In a research report published on Wednesday, Coinbase revealed that the collapse of FTX in 2022 had a significant impact on the Solana blockchain’s ecosystem in terms of market sentiment. Solana was not immune to the fallout in crypto markets, but the report highlighted that the fundamental value proposition of the Solana protocol remains intact from a technical perspective.
The Solana community was stunned by the collapse of FTX, but founder Anatoly Yakovenko believed that the blockchain’s perceived linkages with FTX were overstated. The report noted that Solana is a blockchain optimized for high throughput, de minimis costs, and native scalability, representing a differentiated approach within the layer 1 landscape.
Despite the impact of the FTX collapse, Coinbase believes that Solana is well-positioned to reassert itself as a genuine layer 1 competitor. The note highlighted that Solana’s network activity with regards to transactions, users, and development remains relatively strong. In fact, activity on Solana is favorable when compared to Ethereum, suggesting that the solana (SOL) token may be undervalued relative to ether (ETH).
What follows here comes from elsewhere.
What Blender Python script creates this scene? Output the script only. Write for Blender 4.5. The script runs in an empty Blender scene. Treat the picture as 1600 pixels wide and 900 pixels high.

Furthermore, the report noted that solana’s market capitalization is only about 4.3% of ether’s, while the amount of daily active users on the blockchain represents around 43.7% of Ethereum’s daily active user base. Additionally, Solana processes around 17 times the amount of daily transactions processed by Ethereum. Overall, the report concludes that despite the challenges faced in 2022, Solana remains a formidable competitor within the layer 1 blockchain landscape.